Tuesday, November 14, 2006

The Light Of The Mind




Georges de La Tour - Woman Catching Fleas (1630s)


"Great images have both a history and a prehistory; they are always a blend of memory and legend, with the result that we never experience an image directly. Indeed, every great image has an unfathomable oneiric depth to which the personal past adds colour. Consequently it is not until late in life that we really revere an image, when we discover that its roots plunge well beyond the history that is fixed in our memories. In the realm of absolute imagination, we remain young late in life. But we must lose our earthly Paradise in order actually to live in it, to experience it in the reality of its images, in the absolute sublimation that transcends all passion."
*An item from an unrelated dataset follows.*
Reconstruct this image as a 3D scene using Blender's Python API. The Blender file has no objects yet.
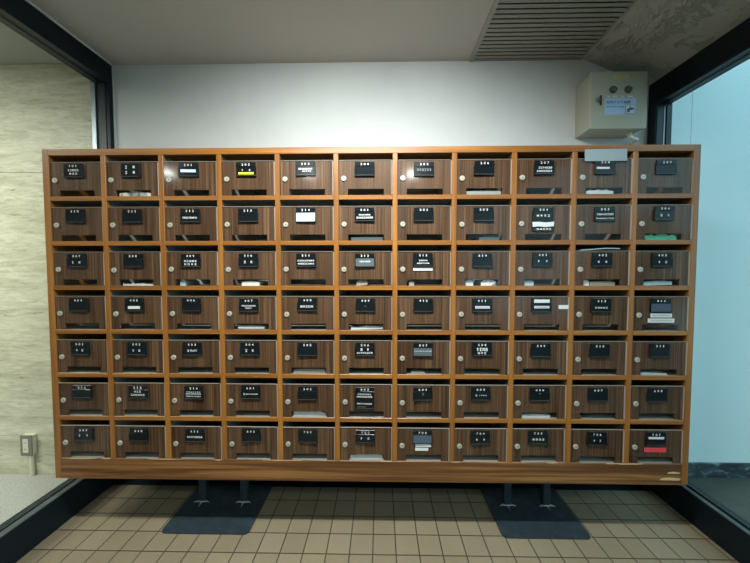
import bpy, bmesh, math, random
from mathutils import Vector, Matrix
PI = math.pi
sc = bpy.context.scene
C = sc.collection

# ------------------------------------------------------------------ camera
cam = bpy.data.cameras.new('camera'); co = bpy.data.objects.new('camera', cam); C.objects.link(co)
co.location = (0, 0, 1.217)
co.rotation_euler = (PI/2 - 0.039, 0.0008, 0.0169)
cam.sensor_width = 36; cam.lens = 36*303.84/750; cam.clip_start = 0.02
sc.camera = co

# ------------------------------------------------------------------ world, exposure
w = bpy.data.worlds.new('overcast_sky'); sc.world = w; w.use_nodes = True
bg = w.node_tree.nodes['Background']
bg.inputs[0].default_value = (0.44, 0.80, 0.96, 1); bg.inputs[1].default_value = 1.35
sc.view_settings.view_transform = 'Standard'; sc.view_settings.look = 'None'
sc.view_settings.gamma = 1; sc.view_settings.use_curve_mapping = False
sc.view_settings.exposure = 0.35

# ------------------------------------------------------------------ lamps (each sits in the ceiling; fittings are built further down)
LAMPS = [  # kind, location, size x, size y, watts, colour, spread degrees
    ('tube', (-0.10, 0.50, 2.320), 0.75, 0.07, 24.5, (0.97, 1.0, 0.97), 128),
    ('spot', (-0.86, -0.87, 2.335), 0.11, 0.11, 6.0, (0.97, 1.0, 0.95), 180),
    ('spot', (0.42, -0.87, 2.335), 0.11, 0.11, 6.0, (0.97, 1.0, 0.95), 180),
    ('spot', (-2.36, -0.87, 2.335), 0.11, 0.11, 6.0, (0.97, 1.0, 0.95), 180),
    ('tube', (-2.70, 0.60, 2.320), 1.10, 0.07, 20, (1.0, 1.0, 0.88), 128),
]
for kind, loc, sx, sy, watt, colr, spread in LAMPS:
    L = bpy.data.lights.new('lamp_light', 'AREA'); o = bpy.data.objects.new('lamp_light', L); C.objects.link(o)
    L.shape = 'RECTANGLE' if kind == 'tube' else 'DISK'
    L.size = sx
    if kind == 'tube': L.size_y = sy
    L.energy = watt; L.color = colr; L.spread = math.radians(spread)
    o.location = loc
    if kind == 'tube': o.rotation_euler = (math.radians(35), 0, 0)   # trough tilted to wash the wall

# ------------------------------------------------------------------ helpers
def mat(name, color, rough=0.5, metal=0.0, spec=0.5, coat=0.0, coat_rough=0.1):
    m = bpy.data.materials.new(name); m.use_nodes = True
    b = m.node_tree.nodes['Principled BSDF']
    b.inputs['Base Color'].default_value = (*color, 1); b.inputs['Roughness'].default_value = rough
    b.inputs['Metallic'].default_value = metal; b.inputs['Specular IOR Level'].default_value = spec
    b.inputs['Coat Weight'].default_value = coat; b.inputs['Coat Roughness'].default_value = coat_rough
    return m
class N:
    """small node helper"""
    def __init__(s, m): s.m = m; s.nt = m.node_tree; s.b = s.nt.nodes['Principled BSDF']
    def new(s, t, **kw):
        n = s.nt.nodes.new(t)
        for k, v in kw.items():
            if k in n.inputs.keys() if hasattr(n.inputs, 'keys') else False: n.inputs[k].default_value = v
            else: setattr(n, k, v)
        return n
    def link(s, a, b): s.nt.links.new(a, b)
    def coords(s, scale=(1, 1, 1), offset_random=False, kind='Object'):
        tc = s.new('ShaderNodeTexCoord'); mp = s.new('ShaderNodeMapping'); mp.inputs['Scale'].default_value = scale
        src = tc.outputs[kind]
        if offset_random:
            oi = s.new('ShaderNodeObjectInfo'); ml = s.new('ShaderNodeMath', operation='MULTIPLY'); ml.inputs[1].default_value = 37.0
            ad = s.new('ShaderNodeVectorMath', operation='ADD'); s.link(oi.outputs['Random'], ml.inputs[0])
            s.link(tc.outputs[kind], ad.inputs[0]); s.link(ml.outputs[0], ad.inputs[1]); src = ad.outputs[0]
        s.link(src, mp.inputs['Vector']); return mp.outputs[0]
    def noise(s, vec, scale, detail=4, rough=0.55, dist=0):
        n = s.new('ShaderNodeTexNoise'); n.inputs['Scale'].default_value = scale; n.inputs['Detail'].default_value = detail
        n.inputs['Roughness'].default_value = rough; n.inputs['Distortion'].default_value = dist; s.link(vec, n.inputs['Vector']); return n.outputs[0]
    def ramp(s, fac, stops):
        r = s.new('ShaderNodeValToRGB'); e = r.color_ramp.elements
        while len(e) < len(stops): e.new(0.5)
        for i, (p, c) in enumerate(stops): e[i].position = p; e[i].color = (*c, 1) if len(c) == 3 else c
        s.link(fac, r.inputs[0]); return r.outputs[0]
    def mix(s, fac, a, b, mode='MIX'):
        n = s.new('ShaderNodeMix', data_type='RGBA', blend_type=mode)
        if isinstance(fac, float): n.inputs[0].default_value = fac
        else: s.link(fac, n.inputs[0])
        for k, v in ((6, a), (7, b)):
            if isinstance(v, tuple): n.inputs[k].default_value = (*v, 1)
            else: s.link(v, n.inputs[k])
        return n.outputs[2]
    def bump(s, h, strength, dist=0.01):
        n = s.new('ShaderNodeBump'); n.inputs['Strength'].default_value = strength; n.inputs['Distance'].default_value = dist
        s.link(h, n.inputs['Height']); s.link(n.outputs[0], s.b.inputs['Normal'])
    def base(s, c): s.link(c, s.b.inputs['Base Color'])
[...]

From The Poetics of Space by Gaston Bachelard


"When the silent vision falls into speech, and when the speech in turn, opening up a field of the nameable and the sayable, inscribes itself in that field, in its place, according to its truth - in short, when it metamorphoses the structures of the visible world and makes itself a gaze of the mind, intuitus mentis - this is always in virtue of the same fundamental phenomenon of reversibility which sustains both the mute perception and the speech."

From The Visible and The Invisible by Maurice Merleau-Ponty


"'I was going to say...'- You remember various details. But not even all of them shew your intention. It is as if a snapshot of a scene had been taken, but only a few scattered details of it were to be seen...And now it is as if we knew quite certainly what the whole picture respresented. As if I could read the darkness."